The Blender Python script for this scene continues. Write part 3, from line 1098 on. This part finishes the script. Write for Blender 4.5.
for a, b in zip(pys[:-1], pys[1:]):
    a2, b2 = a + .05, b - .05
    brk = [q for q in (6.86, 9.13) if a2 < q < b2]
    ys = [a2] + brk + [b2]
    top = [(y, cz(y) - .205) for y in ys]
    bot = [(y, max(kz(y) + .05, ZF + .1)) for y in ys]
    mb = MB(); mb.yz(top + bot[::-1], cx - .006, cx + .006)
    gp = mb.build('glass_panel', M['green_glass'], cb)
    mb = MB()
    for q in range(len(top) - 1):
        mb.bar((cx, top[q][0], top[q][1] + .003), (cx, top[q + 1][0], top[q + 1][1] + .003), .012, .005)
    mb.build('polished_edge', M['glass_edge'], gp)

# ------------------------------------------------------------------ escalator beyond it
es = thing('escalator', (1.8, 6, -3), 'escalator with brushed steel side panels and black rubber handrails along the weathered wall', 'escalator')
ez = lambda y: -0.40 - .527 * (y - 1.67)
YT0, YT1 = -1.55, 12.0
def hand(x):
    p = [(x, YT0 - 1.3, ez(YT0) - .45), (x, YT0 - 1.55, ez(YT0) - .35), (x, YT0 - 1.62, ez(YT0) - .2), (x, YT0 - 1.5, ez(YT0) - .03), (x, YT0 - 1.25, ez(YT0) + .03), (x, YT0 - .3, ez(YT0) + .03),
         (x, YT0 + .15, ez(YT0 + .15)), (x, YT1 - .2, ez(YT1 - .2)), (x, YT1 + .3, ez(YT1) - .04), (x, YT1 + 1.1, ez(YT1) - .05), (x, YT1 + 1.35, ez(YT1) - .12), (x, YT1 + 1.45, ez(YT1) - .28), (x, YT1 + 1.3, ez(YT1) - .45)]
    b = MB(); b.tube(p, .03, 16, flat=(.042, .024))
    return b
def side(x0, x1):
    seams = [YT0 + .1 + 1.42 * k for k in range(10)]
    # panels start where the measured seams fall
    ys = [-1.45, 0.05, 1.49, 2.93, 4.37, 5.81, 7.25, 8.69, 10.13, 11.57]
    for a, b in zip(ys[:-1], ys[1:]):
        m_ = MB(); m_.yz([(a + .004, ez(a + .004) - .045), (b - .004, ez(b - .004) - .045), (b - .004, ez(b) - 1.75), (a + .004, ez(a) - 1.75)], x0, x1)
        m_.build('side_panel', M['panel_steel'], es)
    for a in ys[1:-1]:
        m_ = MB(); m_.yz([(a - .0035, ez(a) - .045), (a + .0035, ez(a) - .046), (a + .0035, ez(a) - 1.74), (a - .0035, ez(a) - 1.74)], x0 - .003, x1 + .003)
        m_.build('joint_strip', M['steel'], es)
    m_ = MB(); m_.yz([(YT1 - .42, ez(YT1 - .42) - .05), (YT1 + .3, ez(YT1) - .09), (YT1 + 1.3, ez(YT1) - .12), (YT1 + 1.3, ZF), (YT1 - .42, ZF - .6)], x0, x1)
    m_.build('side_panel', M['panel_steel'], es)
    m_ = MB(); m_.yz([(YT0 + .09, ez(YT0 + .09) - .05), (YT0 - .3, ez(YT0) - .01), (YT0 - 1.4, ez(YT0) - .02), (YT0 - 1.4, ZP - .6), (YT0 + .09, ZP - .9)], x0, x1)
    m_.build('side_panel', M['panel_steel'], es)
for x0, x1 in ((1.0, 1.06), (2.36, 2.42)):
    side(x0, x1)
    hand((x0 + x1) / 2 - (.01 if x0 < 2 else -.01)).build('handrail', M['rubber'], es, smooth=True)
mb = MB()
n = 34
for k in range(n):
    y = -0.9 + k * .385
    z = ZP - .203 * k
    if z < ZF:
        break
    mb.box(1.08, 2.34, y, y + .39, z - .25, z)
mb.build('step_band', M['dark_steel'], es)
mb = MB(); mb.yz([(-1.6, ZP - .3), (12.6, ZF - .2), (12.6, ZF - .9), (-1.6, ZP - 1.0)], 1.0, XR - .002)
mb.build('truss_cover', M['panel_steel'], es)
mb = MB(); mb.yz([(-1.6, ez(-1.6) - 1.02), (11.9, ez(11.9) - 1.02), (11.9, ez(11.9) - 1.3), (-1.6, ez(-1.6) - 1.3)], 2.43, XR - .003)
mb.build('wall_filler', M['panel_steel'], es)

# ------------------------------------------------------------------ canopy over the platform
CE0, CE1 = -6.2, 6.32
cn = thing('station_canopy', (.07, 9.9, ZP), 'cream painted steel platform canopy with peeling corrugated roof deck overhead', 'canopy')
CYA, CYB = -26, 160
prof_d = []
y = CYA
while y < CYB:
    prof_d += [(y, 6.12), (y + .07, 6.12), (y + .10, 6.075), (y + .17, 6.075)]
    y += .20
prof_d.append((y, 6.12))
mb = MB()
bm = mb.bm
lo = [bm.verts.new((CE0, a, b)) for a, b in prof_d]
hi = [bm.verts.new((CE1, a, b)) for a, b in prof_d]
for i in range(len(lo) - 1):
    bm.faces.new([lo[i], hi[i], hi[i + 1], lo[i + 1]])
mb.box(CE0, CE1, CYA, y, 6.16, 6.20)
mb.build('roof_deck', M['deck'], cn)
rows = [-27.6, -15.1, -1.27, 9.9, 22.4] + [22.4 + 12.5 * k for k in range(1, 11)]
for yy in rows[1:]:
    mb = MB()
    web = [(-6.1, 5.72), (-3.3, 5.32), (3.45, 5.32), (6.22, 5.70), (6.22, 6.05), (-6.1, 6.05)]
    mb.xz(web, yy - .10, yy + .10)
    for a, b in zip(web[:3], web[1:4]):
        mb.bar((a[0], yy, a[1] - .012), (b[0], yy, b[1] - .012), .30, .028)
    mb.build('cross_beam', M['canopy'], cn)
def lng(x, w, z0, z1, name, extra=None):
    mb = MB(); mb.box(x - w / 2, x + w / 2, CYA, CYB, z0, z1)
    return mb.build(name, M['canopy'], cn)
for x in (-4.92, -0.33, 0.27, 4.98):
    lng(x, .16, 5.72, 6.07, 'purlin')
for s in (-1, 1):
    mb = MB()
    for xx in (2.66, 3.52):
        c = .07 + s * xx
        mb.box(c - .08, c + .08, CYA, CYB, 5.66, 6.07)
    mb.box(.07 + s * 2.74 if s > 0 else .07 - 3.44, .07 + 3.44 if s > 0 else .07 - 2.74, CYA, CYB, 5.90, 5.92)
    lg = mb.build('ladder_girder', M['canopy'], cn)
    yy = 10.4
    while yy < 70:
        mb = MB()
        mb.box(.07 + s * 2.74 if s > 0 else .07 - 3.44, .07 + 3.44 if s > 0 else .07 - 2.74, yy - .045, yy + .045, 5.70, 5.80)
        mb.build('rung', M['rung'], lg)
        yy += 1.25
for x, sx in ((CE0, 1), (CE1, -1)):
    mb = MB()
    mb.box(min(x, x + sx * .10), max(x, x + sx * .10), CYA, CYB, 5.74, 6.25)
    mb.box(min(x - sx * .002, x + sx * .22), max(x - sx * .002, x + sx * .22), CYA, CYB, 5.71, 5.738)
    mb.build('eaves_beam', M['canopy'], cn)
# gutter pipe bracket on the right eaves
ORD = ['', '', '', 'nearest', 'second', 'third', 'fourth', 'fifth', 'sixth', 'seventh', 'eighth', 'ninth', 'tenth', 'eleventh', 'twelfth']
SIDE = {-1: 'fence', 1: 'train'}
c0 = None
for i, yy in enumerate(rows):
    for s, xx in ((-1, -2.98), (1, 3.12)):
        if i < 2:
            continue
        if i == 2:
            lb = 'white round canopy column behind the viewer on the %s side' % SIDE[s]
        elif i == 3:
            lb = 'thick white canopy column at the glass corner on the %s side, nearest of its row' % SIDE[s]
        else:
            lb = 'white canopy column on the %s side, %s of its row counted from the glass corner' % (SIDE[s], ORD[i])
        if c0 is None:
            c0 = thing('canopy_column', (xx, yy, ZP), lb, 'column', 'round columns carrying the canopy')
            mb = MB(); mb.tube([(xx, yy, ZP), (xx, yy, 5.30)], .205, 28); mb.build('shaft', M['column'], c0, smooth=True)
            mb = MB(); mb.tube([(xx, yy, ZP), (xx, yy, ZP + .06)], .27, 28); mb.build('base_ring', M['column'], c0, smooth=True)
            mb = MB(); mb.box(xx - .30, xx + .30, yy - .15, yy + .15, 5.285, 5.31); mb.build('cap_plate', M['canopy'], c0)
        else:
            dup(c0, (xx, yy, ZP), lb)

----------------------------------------

→ **Task to complete**
Look at the material above and copy, word for word, its lines from the first through the one containing "mb.build('polished_edge', M['glass_edge'], gp)".

→ **Exercise output**
The Blender Python script for this scene continues. Write part 3, from line 1098 on. This part finishes the script. Write for Blender 4.5.
for a, b in zip(pys[:-1], pys[1:]):
    a2, b2 = a + .05, b - .05
    brk = [q for q in (6.86, 9.13) if a2 < q < b2]
    ys = [a2] + brk + [b2]
    top = [(y, cz(y) - .205) for y in ys]
    bot = [(y, max(kz(y) + .05, ZF + .1)) for y in ys]
    mb = MB(); mb.yz(top + bot[::-1], cx - .006, cx + .006)
    gp = mb.build('glass_panel', M['green_glass'], cb)
    mb = MB()
    for q in range(len(top) - 1):
        mb.bar((cx, top[q][0], top[q][1] + .003), (cx, top[q + 1][0], top[q + 1][1] + .003), .012, .005)
    mb.build('polished_edge', M['glass_edge'], gp)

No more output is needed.